Characterizing the Motion of Solar Magnetic Bright Points at High Resolution

TL;DR

This study uses high-resolution simulations to analyze the motion of solar magnetic bright points, providing insights into wave excitation and energy transport in the solar atmosphere, with predictions for upcoming DKIST observations.

Contribution

It introduces a simulation-based power spectrum of bright-point motion at high resolution, supporting observational data and exploring the effects of granulation and turbulence.

Findings

Power spectrum slightly higher than observations but shape consistent

Supports two-population granule size distribution

Passive tracers show similar motion spectrum

Abstract

Magnetic bright points in the solar photosphere, visible in both continuum and G-band images, indicate footpoints of kilogauss magnetic flux tubes extending to the corona. The power spectrum of bright-point motion is thus also the power spectrum of Alfven wave excitation, transporting energy up flux tubes into the corona. This spectrum is a key input in coronal and heliospheric models. We produce a power spectrum of bright-point motion using radiative magnetohydrodynamic simulations, exploiting spatial resolution higher than can be obtained in present-day observations, while using automated tracking to produce large data quantities.
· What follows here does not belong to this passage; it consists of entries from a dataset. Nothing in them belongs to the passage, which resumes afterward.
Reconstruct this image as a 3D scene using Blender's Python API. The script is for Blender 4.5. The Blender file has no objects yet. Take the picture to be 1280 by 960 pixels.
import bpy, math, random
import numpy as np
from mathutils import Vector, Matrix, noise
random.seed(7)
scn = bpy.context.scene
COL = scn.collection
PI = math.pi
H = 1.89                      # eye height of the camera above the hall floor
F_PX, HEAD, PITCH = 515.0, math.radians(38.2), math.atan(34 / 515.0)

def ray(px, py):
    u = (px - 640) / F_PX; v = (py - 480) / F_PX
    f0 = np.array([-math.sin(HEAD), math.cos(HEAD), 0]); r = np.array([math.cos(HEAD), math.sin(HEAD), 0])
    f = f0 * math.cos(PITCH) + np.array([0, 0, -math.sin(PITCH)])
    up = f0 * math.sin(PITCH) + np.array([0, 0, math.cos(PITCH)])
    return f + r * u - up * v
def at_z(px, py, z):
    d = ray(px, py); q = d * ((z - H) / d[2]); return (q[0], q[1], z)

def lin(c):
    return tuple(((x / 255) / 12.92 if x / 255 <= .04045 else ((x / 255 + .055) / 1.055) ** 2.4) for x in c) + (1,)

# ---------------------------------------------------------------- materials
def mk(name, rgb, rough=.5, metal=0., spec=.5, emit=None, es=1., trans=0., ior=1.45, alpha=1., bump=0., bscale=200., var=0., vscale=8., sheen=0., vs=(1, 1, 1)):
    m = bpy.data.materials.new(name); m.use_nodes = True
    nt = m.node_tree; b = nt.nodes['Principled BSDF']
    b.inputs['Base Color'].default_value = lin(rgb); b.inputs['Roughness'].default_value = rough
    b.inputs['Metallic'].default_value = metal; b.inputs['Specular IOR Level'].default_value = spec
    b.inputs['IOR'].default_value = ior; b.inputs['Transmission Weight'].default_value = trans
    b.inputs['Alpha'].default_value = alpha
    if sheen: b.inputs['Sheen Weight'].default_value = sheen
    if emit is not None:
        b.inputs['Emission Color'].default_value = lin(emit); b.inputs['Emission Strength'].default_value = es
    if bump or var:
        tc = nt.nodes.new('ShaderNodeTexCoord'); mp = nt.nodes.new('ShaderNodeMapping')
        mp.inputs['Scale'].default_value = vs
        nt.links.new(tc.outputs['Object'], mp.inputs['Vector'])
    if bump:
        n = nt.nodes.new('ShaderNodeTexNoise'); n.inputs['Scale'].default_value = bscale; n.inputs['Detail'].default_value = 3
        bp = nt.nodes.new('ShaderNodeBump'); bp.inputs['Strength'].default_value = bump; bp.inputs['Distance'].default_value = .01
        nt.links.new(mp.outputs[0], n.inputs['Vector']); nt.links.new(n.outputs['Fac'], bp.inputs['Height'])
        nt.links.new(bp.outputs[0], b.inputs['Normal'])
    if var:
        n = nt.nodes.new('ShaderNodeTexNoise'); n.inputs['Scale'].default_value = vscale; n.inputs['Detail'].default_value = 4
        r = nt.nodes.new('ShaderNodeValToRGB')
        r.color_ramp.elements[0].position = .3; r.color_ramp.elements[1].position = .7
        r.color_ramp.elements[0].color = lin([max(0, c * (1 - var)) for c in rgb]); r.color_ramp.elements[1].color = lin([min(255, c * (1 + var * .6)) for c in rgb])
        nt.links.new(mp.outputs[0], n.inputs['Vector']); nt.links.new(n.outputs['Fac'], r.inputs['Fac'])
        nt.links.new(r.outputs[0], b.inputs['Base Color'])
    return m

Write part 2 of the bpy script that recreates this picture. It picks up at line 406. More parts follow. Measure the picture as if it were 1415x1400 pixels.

We find slightly higher amounts of power at all frequencies compared to observation-based spectra, while confirming the spectrum shape of recent observations. This also provides a prediction for observations of bright points with DKIST, which will achieve similar resolution and high sensitivity. We also find a granule size distribution in support of an observed two-population distribution, and we present results from tracking passive tracers which show a similar power spectrum to that of bright points. Finally, we introduce a simplified, laminar model of granulation, with which we explore the roles of turbulence and of the properties of the granulation pattern in determining bright-point motion.